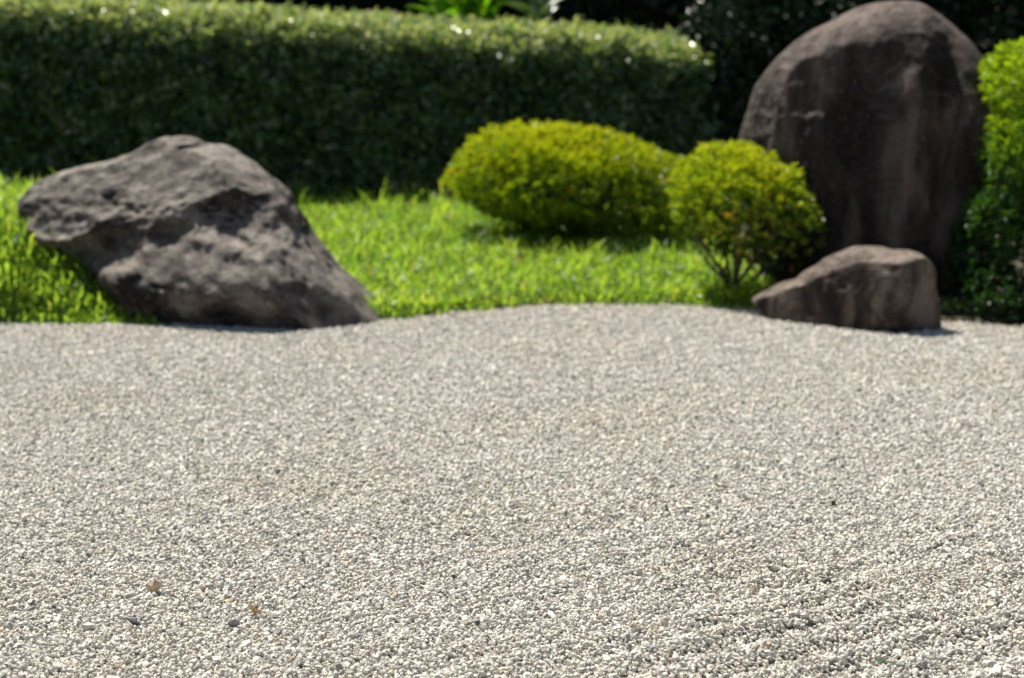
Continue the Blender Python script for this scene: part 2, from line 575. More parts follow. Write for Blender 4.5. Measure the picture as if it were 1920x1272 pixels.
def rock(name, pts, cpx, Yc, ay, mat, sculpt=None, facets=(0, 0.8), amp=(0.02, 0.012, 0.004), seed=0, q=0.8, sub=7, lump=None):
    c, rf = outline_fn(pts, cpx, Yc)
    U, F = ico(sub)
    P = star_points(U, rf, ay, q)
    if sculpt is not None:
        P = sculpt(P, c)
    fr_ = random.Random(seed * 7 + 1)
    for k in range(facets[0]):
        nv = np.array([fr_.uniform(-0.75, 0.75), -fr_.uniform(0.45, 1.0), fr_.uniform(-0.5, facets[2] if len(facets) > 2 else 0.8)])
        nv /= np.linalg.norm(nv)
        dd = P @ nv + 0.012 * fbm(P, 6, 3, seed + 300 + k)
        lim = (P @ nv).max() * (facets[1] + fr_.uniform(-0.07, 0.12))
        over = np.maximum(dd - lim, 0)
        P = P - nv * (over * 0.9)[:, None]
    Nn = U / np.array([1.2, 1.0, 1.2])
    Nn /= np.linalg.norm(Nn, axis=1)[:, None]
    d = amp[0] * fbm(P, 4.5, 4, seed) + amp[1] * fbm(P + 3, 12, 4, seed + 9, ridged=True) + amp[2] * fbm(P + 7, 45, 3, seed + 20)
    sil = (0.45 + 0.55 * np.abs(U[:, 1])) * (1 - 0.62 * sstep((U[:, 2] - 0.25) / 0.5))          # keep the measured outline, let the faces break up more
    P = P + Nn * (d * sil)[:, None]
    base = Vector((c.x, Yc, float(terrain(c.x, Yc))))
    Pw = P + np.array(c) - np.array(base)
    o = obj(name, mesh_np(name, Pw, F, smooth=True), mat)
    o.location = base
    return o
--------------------
• [Required task]
Without the pictures, repeat the listing above exactly.

• [Complete answer]
Continue the Blender Python script for this scene: part 2, from line 575. More parts follow. Write for Blender 4.5. Measure the picture as if it were 1920x1272 pixels.
def rock(name, pts, cpx, Yc, ay, mat, sculpt=None, facets=(0, 0.8), amp=(0.02, 0.012, 0.004), seed=0, q=0.8, sub=7, lump=None):
    c, rf = outline_fn(pts, cpx, Yc)
    U, F = ico(sub)
    P = star_points(U, rf, ay, q)
    if sculpt is not None:
        P = sculpt(P, c)
    fr_ = random.Random(seed * 7 + 1)
    for k in range(facets[0]):
        nv = np.array([fr_.uniform(-0.75, 0.75), -fr_.uniform(0.45, 1.0), fr_.uniform(-0.5, facets[2] if len(facets) > 2 else 0.8)])
        nv /= np.linalg.norm(nv)
        dd = P @ nv + 0.012 * fbm(P, 6, 3, seed + 300 + k)
        lim = (P @ nv).max() * (facets[1] + fr_.uniform(-0.07, 0.12))
        over = np.maximum(dd - lim, 0)
        P = P - nv * (over * 0.9)[:, None]
    Nn = U / np.array([1.2, 1.0, 1.2])
    Nn /= np.linalg.norm(Nn, axis=1)[:, None]
    d = amp[0] * fbm(P, 4.5, 4, seed) + amp[1] * fbm(P + 3, 12, 4, seed + 9, ridged=True) + amp[2] * fbm(P + 7, 45, 3, seed + 20)
    sil = (0.45 + 0.55 * np.abs(U[:, 1])) * (1 - 0.62 * sstep((U[:, 2] - 0.25) / 0.5))          # keep the measured outline, let the faces break up more
    P = P + Nn * (d * sil)[:, None]
    base = Vector((c.x, Yc, float(terrain(c.x, Yc))))
    Pw = P + np.array(c) - np.array(base)
    o = obj(name, mesh_np(name, Pw, F, smooth=True), mat)
    o.location = base
    return o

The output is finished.